We believe there is a great audience for this inside the United States and, in fact, around the world. In the last two years, we have amassed around 700,000 subscribers to our channels. We are averaging around 28 million views per month with this kind of content, combining short videos that document the abuses and the resistance struggles in the United States and then longer-form interviews with experts from around the world who counter the foreign policy establishment. We think there is a big audience because we know there are now millions of people, especially young people, in the United States who have some positive feelings about socialism and anti-capitalism. Despite the whole history of McCarthyism, that fog of anti-communism is beginning to lift. There are 25 million people who protested racist police violence after the killing of George Floyd; they have to be reached with a different media. There are millions who are outraged by the anti-Asian violence and racism that is so common now in the United States and which people are connecting with the foreign scapegoating of China in particular; they have to have a media that reaches them. There are millions in or near poverty; they have to have a media where they can see themselves, not just the lifestyles of the rich and famous. There are many struggles that are taking place inside the United States that people around the world are simply not aware of—even people in the United States are simply not aware of—and to the extent we start to disrupt this narrative that the United States is the land of milk and honey where the American Dream can easily be fulfilled, we believe we will be helping change the narrative on a global scale.
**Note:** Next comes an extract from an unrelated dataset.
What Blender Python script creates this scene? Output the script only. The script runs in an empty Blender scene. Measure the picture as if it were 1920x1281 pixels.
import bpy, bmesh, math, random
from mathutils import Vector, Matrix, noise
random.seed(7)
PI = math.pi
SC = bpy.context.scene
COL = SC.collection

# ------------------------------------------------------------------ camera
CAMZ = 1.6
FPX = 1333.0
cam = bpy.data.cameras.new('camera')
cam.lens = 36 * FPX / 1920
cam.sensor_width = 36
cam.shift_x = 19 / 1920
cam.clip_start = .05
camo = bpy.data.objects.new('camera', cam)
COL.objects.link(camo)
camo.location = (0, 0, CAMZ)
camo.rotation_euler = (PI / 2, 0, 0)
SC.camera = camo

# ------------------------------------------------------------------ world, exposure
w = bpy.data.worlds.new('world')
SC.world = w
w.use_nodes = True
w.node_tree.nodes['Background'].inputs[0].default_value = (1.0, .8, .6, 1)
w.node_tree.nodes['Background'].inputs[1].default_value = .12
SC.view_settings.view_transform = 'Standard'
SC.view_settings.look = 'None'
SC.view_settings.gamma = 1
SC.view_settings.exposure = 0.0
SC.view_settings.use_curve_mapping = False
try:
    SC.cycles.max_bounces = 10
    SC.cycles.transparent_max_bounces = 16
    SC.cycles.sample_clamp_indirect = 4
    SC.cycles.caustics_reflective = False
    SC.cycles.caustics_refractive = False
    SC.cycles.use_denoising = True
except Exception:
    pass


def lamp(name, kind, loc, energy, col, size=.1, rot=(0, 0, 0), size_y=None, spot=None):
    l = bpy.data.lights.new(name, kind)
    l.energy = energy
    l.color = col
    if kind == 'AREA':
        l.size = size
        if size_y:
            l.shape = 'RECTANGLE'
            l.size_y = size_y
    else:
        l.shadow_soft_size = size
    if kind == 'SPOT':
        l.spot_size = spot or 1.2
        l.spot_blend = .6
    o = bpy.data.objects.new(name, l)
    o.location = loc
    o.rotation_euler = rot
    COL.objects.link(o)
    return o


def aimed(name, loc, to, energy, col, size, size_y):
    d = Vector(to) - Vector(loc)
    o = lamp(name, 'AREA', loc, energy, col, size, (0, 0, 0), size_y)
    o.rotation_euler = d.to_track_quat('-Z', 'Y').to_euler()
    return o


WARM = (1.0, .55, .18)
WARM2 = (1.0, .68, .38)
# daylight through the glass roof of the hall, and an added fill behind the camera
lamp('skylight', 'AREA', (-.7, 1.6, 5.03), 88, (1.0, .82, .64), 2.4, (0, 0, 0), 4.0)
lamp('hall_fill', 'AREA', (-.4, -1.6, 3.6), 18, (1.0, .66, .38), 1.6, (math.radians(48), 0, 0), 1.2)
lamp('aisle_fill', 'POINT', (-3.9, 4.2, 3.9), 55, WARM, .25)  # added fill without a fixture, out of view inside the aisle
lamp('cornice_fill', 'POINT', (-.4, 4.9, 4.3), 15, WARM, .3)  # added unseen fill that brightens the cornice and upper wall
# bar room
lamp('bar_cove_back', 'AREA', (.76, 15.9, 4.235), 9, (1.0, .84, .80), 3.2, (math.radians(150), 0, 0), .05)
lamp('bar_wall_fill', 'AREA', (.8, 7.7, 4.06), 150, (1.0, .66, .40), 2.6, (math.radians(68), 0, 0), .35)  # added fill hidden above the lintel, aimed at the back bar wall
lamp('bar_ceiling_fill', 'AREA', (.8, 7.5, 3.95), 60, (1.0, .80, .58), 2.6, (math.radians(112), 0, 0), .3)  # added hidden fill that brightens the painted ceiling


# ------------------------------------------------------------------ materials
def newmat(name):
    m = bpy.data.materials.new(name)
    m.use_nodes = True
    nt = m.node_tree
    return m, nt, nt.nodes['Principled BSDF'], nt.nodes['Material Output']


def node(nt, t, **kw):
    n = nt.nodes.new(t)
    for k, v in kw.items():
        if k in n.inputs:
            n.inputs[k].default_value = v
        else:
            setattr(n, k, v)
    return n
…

I want to close by recalling how McCarthyism actually fell in the 1950s. It did not fall because there was a big revolt within the elite sectors of the United States. McCarthyism fell because of the civil rights movement, because of the anti-war movement, and because of the movement of women—who were challenging Washington and challenging injustice, and therefore changed the correlation of forces inside the United States. This, in turn, opened the political space for the young people who went to college in the 1960s to start to identify more with the Global South—with the struggles in Vietnam, with the struggle in China, and the struggle in Cuba—than with their own government. That is not just my claim. There is a poll from 1968 which said that college students in the United States had greater approval ratings for Che Guevara than for any of the presidential candidates who were running that year. That is how McCarthyism actually fell: through grassroots movements in the United States that identified with the Global South. And the United States is a country with a large Black community, a large Latino community, a large Asian community, and lots of white workers who are also hurting, and we believe that is how we are going to defeat McCarthyism once again—with grassroots movements and media that speak to them.